Program in Applied Mathematics Brown Bag Seminar

Machine Learning as an Alternative Wavefunction Ansatz to Improve Variational Monte Carlo

When

1 p.m., Sept. 11, 2020

Solutions to the Schrodinger equation can be used to predict the electronic structure of molecules and materials and therefore infer their complex physical and chemical properties. One area of application is the design of semiconductors for computer chips. Variational Quantum Monte Carlo (VMC) is a technique that can be used to solve the weak form of the Schrodinger equation. Applying VMC to systems with N electrons involves evaluating the determinant of an N by N matrix. The evaluation of this determinant scales as O(N3) and is the main computational cost in the VMC process. In this work we propose an alternative VMC technique based on the Vandermonde determinant. The Vandermonde determinant is a product of pairwise differences and so evaluating it scales as O(N2).
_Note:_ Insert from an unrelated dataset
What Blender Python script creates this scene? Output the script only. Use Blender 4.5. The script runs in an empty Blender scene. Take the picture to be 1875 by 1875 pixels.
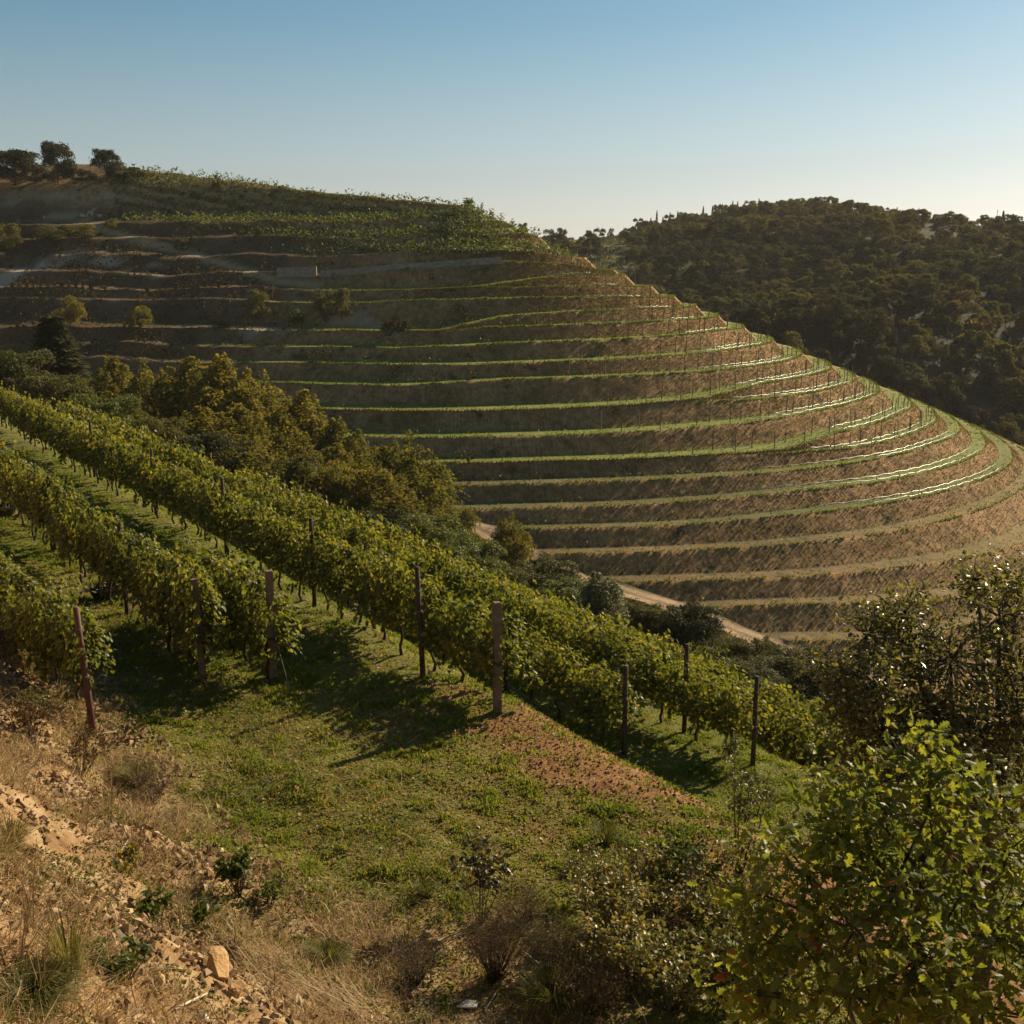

Therefore, our approach reduces the computational cost by a factor of N. We implemented VMC using the new low cost approach in PyTorch and compared its use in approximating the ground state energy of various quantum systems against existing techniques, starting with the one-dimensional particle in a box and moving on to more complicated atomic systems with multiple particles. We also use the Vandermonde determinant as a part of PauliNet, a deep-learning architecture for VMC. While the new method obtains a reasonable approximation for wavefunctions of atomic systems, it does not reach the accuracy of the Hartree-Fock method that relies on the standard determinant. We observed that while the use of neural networks in VMC can result in highly accurate solutions, further new approaches are needed to best balance computational cost with accuracy.